┌──

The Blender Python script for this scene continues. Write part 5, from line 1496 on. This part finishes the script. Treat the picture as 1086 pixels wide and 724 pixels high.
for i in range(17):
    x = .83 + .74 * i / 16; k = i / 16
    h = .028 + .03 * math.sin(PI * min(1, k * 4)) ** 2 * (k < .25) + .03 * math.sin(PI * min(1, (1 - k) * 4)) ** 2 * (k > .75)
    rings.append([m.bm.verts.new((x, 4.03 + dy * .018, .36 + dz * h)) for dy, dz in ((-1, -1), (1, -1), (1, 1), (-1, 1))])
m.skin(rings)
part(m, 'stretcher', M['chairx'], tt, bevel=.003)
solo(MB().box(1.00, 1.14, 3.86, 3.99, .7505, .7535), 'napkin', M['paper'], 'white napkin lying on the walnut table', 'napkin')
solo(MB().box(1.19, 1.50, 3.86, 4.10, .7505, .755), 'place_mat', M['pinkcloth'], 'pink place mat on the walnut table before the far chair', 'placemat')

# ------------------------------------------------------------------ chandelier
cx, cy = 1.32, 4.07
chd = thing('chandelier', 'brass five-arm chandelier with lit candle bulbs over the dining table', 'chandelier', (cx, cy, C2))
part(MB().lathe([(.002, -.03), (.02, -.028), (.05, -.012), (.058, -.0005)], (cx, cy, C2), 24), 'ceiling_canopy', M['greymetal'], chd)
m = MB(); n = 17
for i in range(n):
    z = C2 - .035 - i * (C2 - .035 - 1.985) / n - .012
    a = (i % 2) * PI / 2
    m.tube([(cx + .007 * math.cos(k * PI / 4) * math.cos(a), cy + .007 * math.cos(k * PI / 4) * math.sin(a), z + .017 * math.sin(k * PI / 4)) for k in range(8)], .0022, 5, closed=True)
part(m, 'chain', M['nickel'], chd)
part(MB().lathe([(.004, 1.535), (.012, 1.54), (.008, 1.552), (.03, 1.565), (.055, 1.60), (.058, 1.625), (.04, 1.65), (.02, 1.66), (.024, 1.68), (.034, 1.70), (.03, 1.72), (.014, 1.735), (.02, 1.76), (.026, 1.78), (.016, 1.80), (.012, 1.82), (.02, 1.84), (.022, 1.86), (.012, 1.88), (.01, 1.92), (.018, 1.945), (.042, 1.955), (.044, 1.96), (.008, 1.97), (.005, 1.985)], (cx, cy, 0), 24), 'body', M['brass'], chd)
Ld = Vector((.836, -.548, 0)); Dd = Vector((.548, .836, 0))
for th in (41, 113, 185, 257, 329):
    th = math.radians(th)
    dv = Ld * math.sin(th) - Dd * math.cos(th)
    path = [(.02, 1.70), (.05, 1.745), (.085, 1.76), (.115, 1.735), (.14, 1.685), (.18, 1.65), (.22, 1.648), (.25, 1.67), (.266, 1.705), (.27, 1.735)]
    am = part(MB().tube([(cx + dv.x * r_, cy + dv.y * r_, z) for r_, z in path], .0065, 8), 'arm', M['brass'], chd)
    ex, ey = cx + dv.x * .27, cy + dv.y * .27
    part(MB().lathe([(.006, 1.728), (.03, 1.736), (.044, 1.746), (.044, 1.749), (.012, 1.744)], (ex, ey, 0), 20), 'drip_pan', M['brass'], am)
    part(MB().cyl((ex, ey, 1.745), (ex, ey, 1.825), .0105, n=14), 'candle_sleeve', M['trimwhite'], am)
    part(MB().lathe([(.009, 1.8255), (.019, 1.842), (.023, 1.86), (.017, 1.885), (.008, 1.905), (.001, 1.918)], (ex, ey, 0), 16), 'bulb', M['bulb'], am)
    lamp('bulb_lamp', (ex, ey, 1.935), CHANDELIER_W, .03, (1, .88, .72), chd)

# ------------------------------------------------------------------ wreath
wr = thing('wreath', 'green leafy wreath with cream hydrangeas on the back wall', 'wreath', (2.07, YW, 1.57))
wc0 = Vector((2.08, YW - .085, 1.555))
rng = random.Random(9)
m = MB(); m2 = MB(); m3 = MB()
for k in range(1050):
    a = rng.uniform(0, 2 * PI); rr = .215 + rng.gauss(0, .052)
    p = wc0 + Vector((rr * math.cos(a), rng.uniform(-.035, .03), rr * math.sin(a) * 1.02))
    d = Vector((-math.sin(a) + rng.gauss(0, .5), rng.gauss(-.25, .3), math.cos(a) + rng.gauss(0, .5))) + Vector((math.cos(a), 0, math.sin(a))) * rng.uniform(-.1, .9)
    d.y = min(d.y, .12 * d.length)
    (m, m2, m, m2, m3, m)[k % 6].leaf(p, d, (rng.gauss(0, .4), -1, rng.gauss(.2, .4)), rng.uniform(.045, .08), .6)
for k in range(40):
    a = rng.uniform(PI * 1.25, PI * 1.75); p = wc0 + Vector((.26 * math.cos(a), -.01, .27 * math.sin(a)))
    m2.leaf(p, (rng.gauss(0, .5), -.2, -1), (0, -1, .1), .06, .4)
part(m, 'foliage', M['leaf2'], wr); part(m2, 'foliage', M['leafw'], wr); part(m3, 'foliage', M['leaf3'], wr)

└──

== INSTRUCTIONS FOR THE TASK ==
Restate the whole of the material exactly.

== ANSWER TO THIS TASK ==
The Blender Python script for this scene continues. Write part 5, from line 1496 on. This part finishes the script. Treat the picture as 1086 pixels wide and 724 pixels high.
for i in range(17):
    x = .83 + .74 * i / 16; k = i / 16
    h = .028 + .03 * math.sin(PI * min(1, k * 4)) ** 2 * (k < .25) + .03 * math.sin(PI * min(1, (1 - k) * 4)) ** 2 * (k > .75)
    rings.append([m.bm.verts.new((x, 4.03 + dy * .018, .36 + dz * h)) for dy, dz in ((-1, -1), (1, -1), (1, 1), (-1, 1))])
m.skin(rings)
part(m, 'stretcher', M['chairx'], tt, bevel=.003)
solo(MB().box(1.00, 1.14, 3.86, 3.99, .7505, .7535), 'napkin', M['paper'], 'white napkin lying on the walnut table', 'napkin')
solo(MB().box(1.19, 1.50, 3.86, 4.10, .7505, .755), 'place_mat', M['pinkcloth'], 'pink place mat on the walnut table before the far chair', 'placemat')

# ------------------------------------------------------------------ chandelier
cx, cy = 1.32, 4.07
chd = thing('chandelier', 'brass five-arm chandelier with lit candle bulbs over the dining table', 'chandelier', (cx, cy, C2))
part(MB().lathe([(.002, -.03), (.02, -.028), (.05, -.012), (.058, -.0005)], (cx, cy, C2), 24), 'ceiling_canopy', M['greymetal'], chd)
m = MB(); n = 17
for i in range(n):
    z = C2 - .035 - i * (C2 - .035 - 1.985) / n - .012
    a = (i % 2) * PI / 2
    m.tube([(cx + .007 * math.cos(k * PI / 4) * math.cos(a), cy + .007 * math.cos(k * PI / 4) * math.sin(a), z + .017 * math.sin(k * PI / 4)) for k in range(8)], .0022, 5, closed=True)
part(m, 'chain', M['nickel'], chd)
part(MB().lathe([(.004, 1.535), (.012, 1.54), (.008, 1.552), (.03, 1.565), (.055, 1.60), (.058, 1.625), (.04, 1.65), (.02, 1.66), (.024, 1.68), (.034, 1.70), (.03, 1.72), (.014, 1.735), (.02, 1.76), (.026, 1.78), (.016, 1.80), (.012, 1.82), (.02, 1.84), (.022, 1.86), (.012, 1.88), (.01, 1.92), (.018, 1.945), (.042, 1.955), (.044, 1.96), (.008, 1.97), (.005, 1.985)], (cx, cy, 0), 24), 'body', M['brass'], chd)
Ld = Vector((.836, -.548, 0)); Dd = Vector((.548, .836, 0))
for th in (41, 113, 185, 257, 329):
    th = math.radians(th)
    dv = Ld * math.sin(th) - Dd * math.cos(th)
    path = [(.02, 1.70), (.05, 1.745), (.085, 1.76), (.115, 1.735), (.14, 1.685), (.18, 1.65), (.22, 1.648), (.25, 1.67), (.266, 1.705), (.27, 1.735)]
    am = part(MB().tube([(cx + dv.x * r_, cy + dv.y * r_, z) for r_, z in path], .0065, 8), 'arm', M['brass'], chd)
    ex, ey = cx + dv.x * .27, cy + dv.y * .27
    part(MB().lathe([(.006, 1.728), (.03, 1.736), (.044, 1.746), (.044, 1.749), (.012, 1.744)], (ex, ey, 0), 20), 'drip_pan', M['brass'], am)
    part(MB().cyl((ex, ey, 1.745), (ex, ey, 1.825), .0105, n=14), 'candle_sleeve', M['trimwhite'], am)
    part(MB().lathe([(.009, 1.8255), (.019, 1.842), (.023, 1.86), (.017, 1.885), (.008, 1.905), (.001, 1.918)], (ex, ey, 0), 16), 'bulb', M['bulb'], am)
    lamp('bulb_lamp', (ex, ey, 1.935), CHANDELIER_W, .03, (1, .88, .72), chd)

# ------------------------------------------------------------------ wreath
wr = thing('wreath', 'green leafy wreath with cream hydrangeas on the back wall', 'wreath', (2.07, YW, 1.57))
wc0 = Vector((2.08, YW - .085, 1.555))
rng = random.Random(9)
m = MB(); m2 = MB(); m3 = MB()
for k in range(1050):
    a = rng.uniform(0, 2 * PI); rr = .215 + rng.gauss(0, .052)
    p = wc0 + Vector((rr * math.cos(a), rng.uniform(-.035, .03), rr * math.sin(a) * 1.02))
    d = Vector((-math.sin(a) + rng.gauss(0, .5), rng.gauss(-.25, .3), math.cos(a) + rng.gauss(0, .5))) + Vector((math.cos(a), 0, math.sin(a))) * rng.uniform(-.1, .9)
    d.y = min(d.y, .12 * d.length)
    (m, m2, m, m2, m3, m)[k % 6].leaf(p, d, (rng.gauss(0, .4), -1, rng.gauss(.2, .4)), rng.uniform(.045, .08), .6)
for k in range(40):
    a = rng.uniform(PI * 1.25, PI * 1.75); p = wc0 + Vector((.26 * math.cos(a), -.01, .27 * math.sin(a)))
    m2.leaf(p, (rng.gauss(0, .5), -.2, -1), (0, -1, .1), .06, .4)
part(m, 'foliage', M['leaf2'], wr); part(m2, 'foliage', M['leafw'], wr); part(m3, 'foliage', M['leaf3'], wr)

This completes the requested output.